CME cobra diálogo prévio da ANP com os Estados
A boa notícia é que, na audiência pública realizada pela Comissão de Minas e Energia da Câmara dos Deputados (CME), ficou claro que a ANP não buscou um diálogo com os Estados para a harmonização no setor, como exigem a Lei 14.134 e a Resolução CNPE nº 3/2022.
Cabe ressaltar que, embora a ANP possua autonomia administrativa, ela está vinculada ao MME como responsável pela execução da política nacional do setor. Sendo assim, o MME estabelece as diretrizes gerais e a ANP atua na regulação e fiscalização das atividades setoriais.
A audiência pública realizada na CME deixou ainda evidente a ausência de coordenação entre a ANP e o MME na medida em que a ANP lançou a CP 01/2025 sem ao menos esperar pelas conclusões da Tomada Pública de Contribuições - TPC realizada pelo MME sobre a questão da harmonização regulatória entre União e Estados. Esse fato por si só já seria suficiente para a ANP dar um passo atras.
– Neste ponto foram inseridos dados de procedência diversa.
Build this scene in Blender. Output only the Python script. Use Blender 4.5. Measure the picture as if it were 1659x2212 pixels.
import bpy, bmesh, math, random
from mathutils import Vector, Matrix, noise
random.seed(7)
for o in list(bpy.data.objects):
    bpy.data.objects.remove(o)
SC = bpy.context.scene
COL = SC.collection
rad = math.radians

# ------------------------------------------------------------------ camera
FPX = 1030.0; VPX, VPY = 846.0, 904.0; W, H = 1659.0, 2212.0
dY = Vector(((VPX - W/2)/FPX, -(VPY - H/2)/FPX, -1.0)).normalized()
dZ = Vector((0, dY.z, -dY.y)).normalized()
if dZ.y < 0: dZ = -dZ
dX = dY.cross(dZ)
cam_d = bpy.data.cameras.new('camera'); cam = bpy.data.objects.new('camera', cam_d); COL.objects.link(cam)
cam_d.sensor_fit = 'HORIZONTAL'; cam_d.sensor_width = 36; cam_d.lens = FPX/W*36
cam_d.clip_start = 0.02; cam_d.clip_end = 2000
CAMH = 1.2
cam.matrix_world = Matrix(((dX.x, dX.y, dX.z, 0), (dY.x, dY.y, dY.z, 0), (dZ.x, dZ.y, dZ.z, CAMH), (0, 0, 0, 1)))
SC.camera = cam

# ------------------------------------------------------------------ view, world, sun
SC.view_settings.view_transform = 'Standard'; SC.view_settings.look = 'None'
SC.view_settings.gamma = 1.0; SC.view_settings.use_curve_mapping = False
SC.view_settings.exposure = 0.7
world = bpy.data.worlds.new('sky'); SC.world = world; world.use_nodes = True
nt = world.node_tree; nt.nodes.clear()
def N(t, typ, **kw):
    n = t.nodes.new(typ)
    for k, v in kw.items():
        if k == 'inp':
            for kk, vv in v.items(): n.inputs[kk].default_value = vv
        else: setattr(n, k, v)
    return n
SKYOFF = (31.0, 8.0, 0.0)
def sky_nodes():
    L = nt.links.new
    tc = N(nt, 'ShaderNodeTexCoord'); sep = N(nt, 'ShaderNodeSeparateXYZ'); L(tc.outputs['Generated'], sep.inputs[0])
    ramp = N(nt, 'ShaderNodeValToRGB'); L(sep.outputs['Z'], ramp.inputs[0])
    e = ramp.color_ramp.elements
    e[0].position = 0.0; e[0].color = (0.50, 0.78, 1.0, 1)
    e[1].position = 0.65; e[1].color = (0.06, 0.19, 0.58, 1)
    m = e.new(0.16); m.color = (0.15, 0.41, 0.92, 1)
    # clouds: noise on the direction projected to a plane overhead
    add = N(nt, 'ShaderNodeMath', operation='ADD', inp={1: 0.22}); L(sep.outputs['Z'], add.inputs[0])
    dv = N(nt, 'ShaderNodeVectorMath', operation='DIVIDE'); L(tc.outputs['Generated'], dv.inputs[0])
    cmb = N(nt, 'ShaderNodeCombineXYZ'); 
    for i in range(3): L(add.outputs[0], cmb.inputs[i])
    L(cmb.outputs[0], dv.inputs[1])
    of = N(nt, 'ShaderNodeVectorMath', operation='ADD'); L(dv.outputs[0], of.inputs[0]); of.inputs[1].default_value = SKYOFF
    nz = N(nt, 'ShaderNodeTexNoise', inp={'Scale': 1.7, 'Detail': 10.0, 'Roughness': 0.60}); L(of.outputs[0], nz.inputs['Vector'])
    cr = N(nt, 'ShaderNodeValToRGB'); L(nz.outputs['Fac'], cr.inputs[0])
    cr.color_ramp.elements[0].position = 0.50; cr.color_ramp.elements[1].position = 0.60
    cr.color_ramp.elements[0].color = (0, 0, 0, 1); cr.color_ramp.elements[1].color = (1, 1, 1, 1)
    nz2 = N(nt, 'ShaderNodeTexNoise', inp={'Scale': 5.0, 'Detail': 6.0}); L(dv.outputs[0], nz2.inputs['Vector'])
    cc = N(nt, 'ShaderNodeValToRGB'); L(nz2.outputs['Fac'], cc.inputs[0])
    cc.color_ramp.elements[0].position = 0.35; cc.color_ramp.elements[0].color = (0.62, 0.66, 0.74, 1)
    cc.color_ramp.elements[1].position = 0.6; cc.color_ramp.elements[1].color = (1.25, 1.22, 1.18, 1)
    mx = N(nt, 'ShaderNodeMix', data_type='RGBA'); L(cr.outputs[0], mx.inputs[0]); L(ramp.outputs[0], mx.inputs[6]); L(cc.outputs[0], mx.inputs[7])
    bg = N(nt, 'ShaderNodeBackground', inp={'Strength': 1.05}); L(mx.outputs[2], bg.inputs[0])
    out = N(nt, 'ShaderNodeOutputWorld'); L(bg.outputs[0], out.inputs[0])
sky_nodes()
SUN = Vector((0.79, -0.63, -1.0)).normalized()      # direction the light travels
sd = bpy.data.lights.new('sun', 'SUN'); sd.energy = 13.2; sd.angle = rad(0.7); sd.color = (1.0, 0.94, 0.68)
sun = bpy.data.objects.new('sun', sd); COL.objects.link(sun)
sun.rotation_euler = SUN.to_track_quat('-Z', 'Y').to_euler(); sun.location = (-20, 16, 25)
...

A harmonia federativa em sério risco
O Brasil viveu duas décadas de harmonia regulatória entre transporte e distribuição. Essa harmonia não pode ser quebrada por interesses de determinados agentes, sob o risco de comprometer mais uma década de desenvolvimento do setor.
Infraestruturas de distribuição são passíveis de regulação pelos Estados e não pode haver subjetividade nesses critérios nem invasão de competência ou submissão das agências reguladoras estaduais à ANP e vice-versa.
Qualquer tentativa de reclassificação autocrática pela ANP, sem base legal, poderá abrir espaço para longas demandas judiciais inclusive para eventuais ações visando cobrir eventuais prejuízos aos entes federativos.
Estamos diante de um momento crítico. Se a ANP insistir em manter sua proposta original, mesmo diante de tamanhas críticas e riscos, poderemos ter uma espécie de Vitória de Pirro no setor: uma decisão que desorganizará e levará a judicialização, na medida em que rompe o pacto federativo. A esse ponto, restará ainda como solução, para se evitar a judicialização do setor, a aprovação pelo Congresso de emenda supressiva do inciso VI do artigo 7º da Lei 14.134/2021.
O setor de gás já perdeu muitas oportunidades. Não podemos nos permitir correr o risco de vermos mais uma década perdida, especialmente enquanto o mundo avança rapidamente em direção a matrizes energéticas mais eficientes e sustentáveis.